それでも僕はめげずに、くだらない冗談を繰り返し言った。兄がついに笑ったのは、この冗談だった。
「お前みたいなやつは、小心者だから、エレベーターに乗ったときでさえ人の目が怖くてビクビク震えているんだろう」
「まあ、そうだね。よくご存知で」
「お前のことなんか全部お見通しなんだよ」
「でも、震えてしまうのは、僕がとても繊細な神経の持ち主だからだよ」
「ぷ。笑わせんなよお前。繊細とか。いいように言ってんじゃねえよ」
やった。笑ってくれた。ツッコミまでもを引き出せた。でもこんなしょうもない冗談で笑うとはまさか思わなかった。なんて低レベルなんだ。
まあそんなわけで、冗談のおかげで、最終的にはなごやかな雰囲気になった。僕はにっこり笑って兄と別れた。問題は、何一つ解決してはいないんだけれど。兄は、店を手伝わなければ、僕のことを殴ると言う主張を曲げなかった。
はっきり言ってうんざりだ。こんな家うんざりだ。なんで日々暴力に怯えて暮らさなければならないんだ。本当に、自殺しちゃいたいよ、梨華ちゃん。好きだよ。梨華ちゃん。大好きなんだ、梨華ちゃんのことが。

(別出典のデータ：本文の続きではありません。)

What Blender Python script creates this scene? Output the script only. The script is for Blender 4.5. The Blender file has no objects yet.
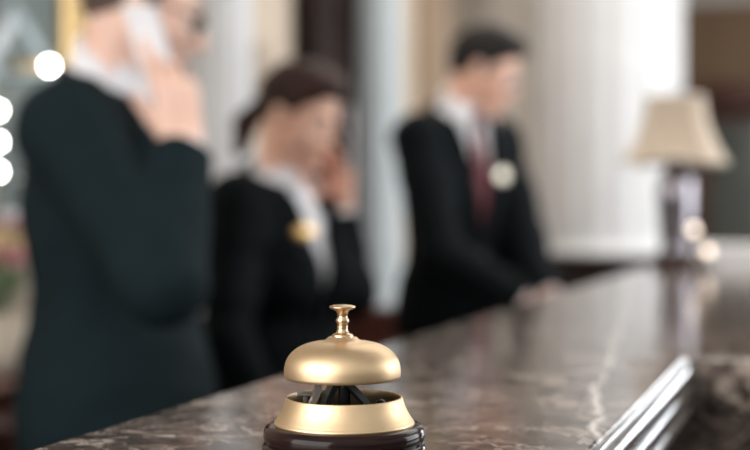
import bpy, bmesh, math, random
import numpy as np
from mathutils import Vector, Matrix

random.seed(7)
SC = bpy.context.scene
COL = SC.collection
CAM_Z = 1.238          # eye of the lens above the floor
TOP_Z = 1.10           # counter top
FP = 1300.0            # focal length in pixels of the 750 px wide frame
K = FP / 1042.0        # stretch of the depths that were first measured for a shorter lens
V3 = lambda *a: np.array(a, dtype=float)

def unit(v):
    v = np.asarray(v, float)
    return v / np.linalg.norm(v)

# ------------------------------------------------------------------ materials
def mat(name, color, rough=0.6, metal=0.0, **kw):
    m = bpy.data.materials.new(name)
    m.use_nodes = True
    b = m.node_tree.nodes['Principled BSDF']
    b.inputs['Base Color'].default_value = (*color, 1)
    b.inputs['Roughness'].default_value = rough
    b.inputs['Metallic'].default_value = metal
    for k, v in kw.items():
        b.inputs[k.replace('_', ' ')].default_value = v
    return m

def noisy(m, c1, c2, scale=8.0, detail=6.0, stretch=(1, 1, 1), lo=0.35, hi=0.65, bump=0.0, bscale=None, distortion=0.0):
    nt = m.node_tree
    N, L = nt.nodes, nt.links
    b = N['Principled BSDF']
    tc = N.new('ShaderNodeTexCoord')
    mp = N.new('ShaderNodeMapping')
    mp.inputs['Scale'].default_value = stretch
    L.new(tc.outputs['Object'], mp.inputs['Vector'])
    nz = N.new('ShaderNodeTexNoise')
    nz.inputs['Scale'].default_value = scale
    nz.inputs['Detail'].default_value = detail
    nz.inputs['Distortion'].default_value = distortion
    L.new(mp.outputs['Vector'], nz.inputs['Vector'])
    rp = N.new('ShaderNodeValToRGB')
    rp.color_ramp.elements[0].position = lo
    rp.color_ramp.elements[1].position = hi
    rp.color_ramp.elements[0].color = (*c1, 1)
    rp.color_ramp.elements[1].color = (*c2, 1)
    L.new(nz.outputs['Fac'], rp.inputs['Fac'])
    L.new(rp.outputs['Color'], b.inputs['Base Color'])
    if bump:
        nb = N.new('ShaderNodeTexNoise')
        nb.inputs['Scale'].default_value = bscale or scale * 4
        nb.inputs['Detail'].default_value = 4
        L.new(mp.outputs['Vector'], nb.inputs['Vector'])
        bp = N.new('ShaderNodeBump')
        bp.inputs['Strength'].default_value = bump
        bp.inputs['Distance'].default_value = 0.002
        L.new(nb.outputs['Fac'], bp.inputs['Height'])
        L.new(bp.outputs['Normal'], b.inputs['Normal'])
    return m

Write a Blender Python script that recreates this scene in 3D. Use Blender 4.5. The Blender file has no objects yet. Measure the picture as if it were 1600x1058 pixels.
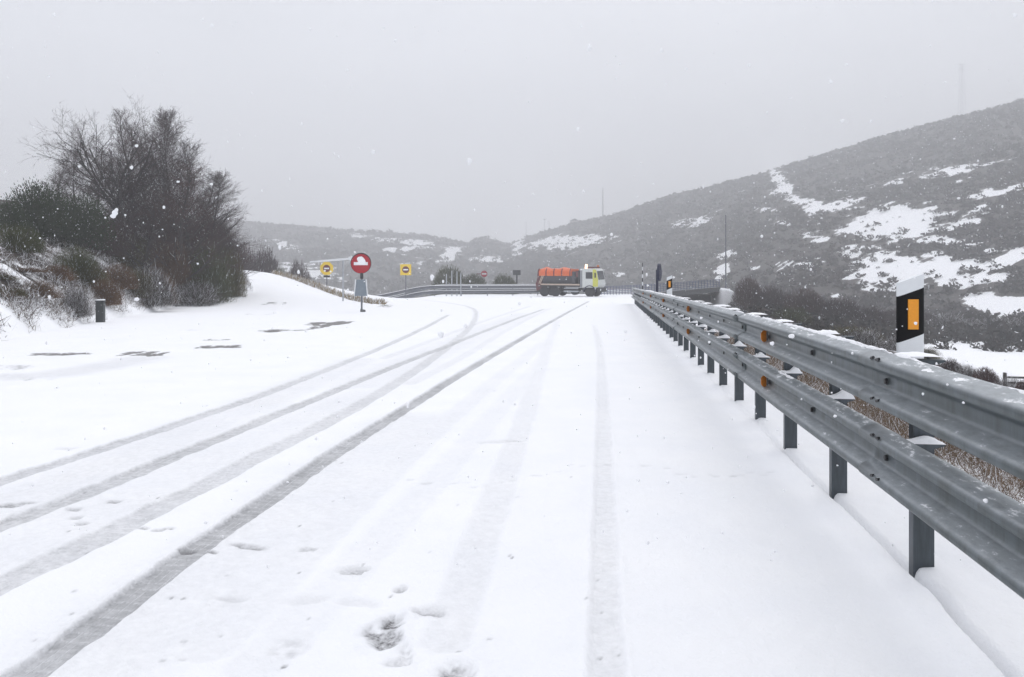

僕は冗談を言うのが3度の飯と同じくらい好きなんだけど、梨華ちゃんのことは、冗談抜きで大好きだよ。だけど、今日はリカニーができなかった。ちんこが、ずっと縮こまったままなんだ。ピクリともしない。おい、僕のちんこ! どうしちゃったんだい! 元気出して! 梨華ちゃんが好きなんだろ?*1
*1:2025年11月2日、文章を読みやすく整えました。